Sementara itu, Kabid Brantas BNNP Sultra, Kombes Pol. Alam Kusuma yang juga mengikuti RDP mengatakan, jika benar terjadi pelanggaran maka akan ditindak sesuaikan dengan prosedur yang ada.
“Kita tindak tegas sesuai dengan aturan yang berlaku. Kemudian untuk proses hukumnya, dengan adanya dugaan tindakan bunuh diri oleh tahanan atau dugaan dugaan lainnya, ya kan kita serahkan kepada Polisi,” katanya.
Pihaknya menegaskan tidak ada yang ditutupi BNNP Sultra apa adanya dan akan terbuka. Namun, secara kasat mata, bahwa Almarhum diduga melakukan diri, yang diperkuat dengan tanda-tanda fisik seperti ada cairan keluar dari kemaluan, kemudian juga ada feses keluar dari dubur.
“Walaupun ada perbedaan asumsi ya itu hal yang wajar ya, namanya asumsi kan. Pasti dari keluarga berasumsi ada hal lain yang mengakibatkan kematian. Namun dari kami jelas diduga bunuh diri sebagaimana tanda-tanda fisik tadi,” terangnya.

Ditempat yang sama, Yusran salah satu kuasa hukum LBH Demaza Kendari, mengatakan, bahawa dalam masalah ini, diduga adanya mengkaburkan hak-hak korban yaitu hak hak Almarhum.
Karena dari sisi SOP administrasinya, ada beberapa surat yang belum dikasih ke pihak keluarga.
“Itu kan bagian dari hak kewajiban mereka untuk menyediakan. Maka dari itu harapannya, kami mau meminta pihak Polda Sultra untuk tetap mengawal kasus ini,” tegasnya.
Dia juga selaku pihak kuasa hukum, perwakilan keluarga untuk tetap mengawal kasus ini.
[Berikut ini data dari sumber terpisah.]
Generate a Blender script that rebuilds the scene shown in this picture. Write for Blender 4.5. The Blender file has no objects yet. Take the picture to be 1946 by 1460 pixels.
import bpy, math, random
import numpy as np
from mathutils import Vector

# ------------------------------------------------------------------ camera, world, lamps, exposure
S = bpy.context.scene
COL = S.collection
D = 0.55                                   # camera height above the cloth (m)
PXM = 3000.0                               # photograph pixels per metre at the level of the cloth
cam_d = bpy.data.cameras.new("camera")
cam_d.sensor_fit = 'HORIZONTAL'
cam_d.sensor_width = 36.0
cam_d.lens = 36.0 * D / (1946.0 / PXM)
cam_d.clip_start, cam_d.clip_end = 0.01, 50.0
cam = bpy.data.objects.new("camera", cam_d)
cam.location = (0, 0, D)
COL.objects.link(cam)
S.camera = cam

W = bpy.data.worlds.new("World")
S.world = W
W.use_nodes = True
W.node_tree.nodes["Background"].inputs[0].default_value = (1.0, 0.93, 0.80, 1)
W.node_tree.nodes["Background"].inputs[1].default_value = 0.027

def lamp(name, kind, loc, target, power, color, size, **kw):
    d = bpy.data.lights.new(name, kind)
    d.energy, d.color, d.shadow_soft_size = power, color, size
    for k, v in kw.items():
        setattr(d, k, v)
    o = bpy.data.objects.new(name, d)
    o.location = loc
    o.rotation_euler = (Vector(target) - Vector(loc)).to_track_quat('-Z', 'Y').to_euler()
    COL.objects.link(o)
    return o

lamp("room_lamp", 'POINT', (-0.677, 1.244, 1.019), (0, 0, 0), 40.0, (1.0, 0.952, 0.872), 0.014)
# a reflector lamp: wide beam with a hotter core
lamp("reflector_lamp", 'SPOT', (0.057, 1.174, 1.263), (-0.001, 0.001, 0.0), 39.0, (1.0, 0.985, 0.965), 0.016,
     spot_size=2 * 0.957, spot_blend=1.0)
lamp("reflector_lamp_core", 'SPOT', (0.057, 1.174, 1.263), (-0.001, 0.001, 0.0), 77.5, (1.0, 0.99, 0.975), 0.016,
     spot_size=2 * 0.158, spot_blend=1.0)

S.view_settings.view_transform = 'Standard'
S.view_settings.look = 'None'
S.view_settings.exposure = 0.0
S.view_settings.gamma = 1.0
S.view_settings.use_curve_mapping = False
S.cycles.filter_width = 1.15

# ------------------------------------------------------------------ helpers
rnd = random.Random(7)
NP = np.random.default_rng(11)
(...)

Bahkan ia akan sampaikan hal ini ke Komnas HAM
“Kami akan membawa kasus ini karena indikasinya ialah kematian dan kemanusiaan, terindikasi pelanggaran HAM,” ucap Yusran.
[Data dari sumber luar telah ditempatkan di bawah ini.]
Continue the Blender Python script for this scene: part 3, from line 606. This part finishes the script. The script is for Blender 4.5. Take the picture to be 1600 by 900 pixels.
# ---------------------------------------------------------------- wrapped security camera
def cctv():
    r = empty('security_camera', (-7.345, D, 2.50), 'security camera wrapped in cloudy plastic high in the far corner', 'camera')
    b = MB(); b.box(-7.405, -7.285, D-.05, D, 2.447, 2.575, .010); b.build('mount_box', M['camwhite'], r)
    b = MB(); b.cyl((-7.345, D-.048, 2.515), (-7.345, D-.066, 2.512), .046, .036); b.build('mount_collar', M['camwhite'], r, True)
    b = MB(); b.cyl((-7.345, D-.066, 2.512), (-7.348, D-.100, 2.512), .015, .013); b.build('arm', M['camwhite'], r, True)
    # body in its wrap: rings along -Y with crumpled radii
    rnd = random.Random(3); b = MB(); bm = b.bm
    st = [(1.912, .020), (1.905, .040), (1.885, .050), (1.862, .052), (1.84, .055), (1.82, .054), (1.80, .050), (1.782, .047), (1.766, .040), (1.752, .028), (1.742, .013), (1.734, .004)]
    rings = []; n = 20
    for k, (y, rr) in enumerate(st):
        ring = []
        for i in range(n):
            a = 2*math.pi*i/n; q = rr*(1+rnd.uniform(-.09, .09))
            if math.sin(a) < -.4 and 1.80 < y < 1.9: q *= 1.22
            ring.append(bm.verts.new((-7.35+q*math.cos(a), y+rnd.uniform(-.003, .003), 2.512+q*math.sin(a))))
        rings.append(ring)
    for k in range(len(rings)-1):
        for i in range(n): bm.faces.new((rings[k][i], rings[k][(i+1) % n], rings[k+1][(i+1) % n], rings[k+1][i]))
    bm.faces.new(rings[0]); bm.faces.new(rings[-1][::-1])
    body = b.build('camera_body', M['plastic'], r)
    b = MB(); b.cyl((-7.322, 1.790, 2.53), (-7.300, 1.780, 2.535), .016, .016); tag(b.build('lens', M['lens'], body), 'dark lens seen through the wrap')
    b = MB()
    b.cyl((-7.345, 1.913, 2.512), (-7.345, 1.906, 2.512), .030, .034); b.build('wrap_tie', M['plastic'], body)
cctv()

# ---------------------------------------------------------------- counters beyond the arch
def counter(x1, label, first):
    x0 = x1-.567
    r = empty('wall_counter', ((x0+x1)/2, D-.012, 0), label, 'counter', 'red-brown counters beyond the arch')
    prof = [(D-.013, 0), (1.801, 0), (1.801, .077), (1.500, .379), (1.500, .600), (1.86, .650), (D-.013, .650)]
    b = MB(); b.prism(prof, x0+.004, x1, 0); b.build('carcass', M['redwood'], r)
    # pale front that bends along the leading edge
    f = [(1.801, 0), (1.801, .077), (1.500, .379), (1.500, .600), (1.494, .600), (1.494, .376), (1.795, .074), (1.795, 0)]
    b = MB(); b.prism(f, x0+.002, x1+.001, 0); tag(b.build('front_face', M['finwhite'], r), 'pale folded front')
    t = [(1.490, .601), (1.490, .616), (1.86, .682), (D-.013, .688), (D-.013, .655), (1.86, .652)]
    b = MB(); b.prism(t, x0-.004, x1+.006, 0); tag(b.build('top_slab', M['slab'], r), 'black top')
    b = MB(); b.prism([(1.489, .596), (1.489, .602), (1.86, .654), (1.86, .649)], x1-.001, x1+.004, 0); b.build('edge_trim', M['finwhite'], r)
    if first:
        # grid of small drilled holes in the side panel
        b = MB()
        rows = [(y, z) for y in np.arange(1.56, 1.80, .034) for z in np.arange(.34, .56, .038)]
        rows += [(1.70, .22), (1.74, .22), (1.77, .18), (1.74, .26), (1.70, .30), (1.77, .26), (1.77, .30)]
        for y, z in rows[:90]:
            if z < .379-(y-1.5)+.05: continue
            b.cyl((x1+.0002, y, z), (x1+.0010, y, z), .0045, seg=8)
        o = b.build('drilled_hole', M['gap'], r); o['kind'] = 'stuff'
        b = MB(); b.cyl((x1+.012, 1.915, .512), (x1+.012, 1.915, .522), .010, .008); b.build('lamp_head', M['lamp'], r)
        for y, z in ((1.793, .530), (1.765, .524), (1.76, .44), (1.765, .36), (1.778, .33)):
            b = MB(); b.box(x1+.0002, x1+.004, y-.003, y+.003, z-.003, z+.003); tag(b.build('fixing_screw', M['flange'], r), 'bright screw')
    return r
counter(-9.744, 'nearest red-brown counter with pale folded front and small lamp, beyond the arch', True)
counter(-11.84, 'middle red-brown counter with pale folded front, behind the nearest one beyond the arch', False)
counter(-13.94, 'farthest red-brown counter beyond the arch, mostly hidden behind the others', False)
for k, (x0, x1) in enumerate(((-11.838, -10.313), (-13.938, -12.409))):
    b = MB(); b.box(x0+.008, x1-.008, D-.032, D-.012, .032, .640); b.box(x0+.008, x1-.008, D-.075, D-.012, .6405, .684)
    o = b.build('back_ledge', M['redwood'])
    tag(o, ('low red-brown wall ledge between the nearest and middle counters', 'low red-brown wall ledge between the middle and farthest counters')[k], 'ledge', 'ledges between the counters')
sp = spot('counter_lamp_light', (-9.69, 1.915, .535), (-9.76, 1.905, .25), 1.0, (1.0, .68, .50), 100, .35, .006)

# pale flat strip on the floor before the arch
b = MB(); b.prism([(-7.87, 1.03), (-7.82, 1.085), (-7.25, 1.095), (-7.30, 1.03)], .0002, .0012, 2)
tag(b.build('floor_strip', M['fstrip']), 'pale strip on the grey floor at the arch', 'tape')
Sebelumnya, diberitakan seorang tahanan kasus narkoba berinisial LI ditemukan tewas di dalam ruang tahanan Badan Narkotika Nasional Provinsi (BNNP) Sulawesi Tenggara (Sultra) pada Selasa malam, 7 Oktober 2025. Peristiwa ini menimbulkan tanda tanya besar di kalangan keluarga, meski pihak BNNP telah memberikan penjelasan resmi terkait kronologi kejadian.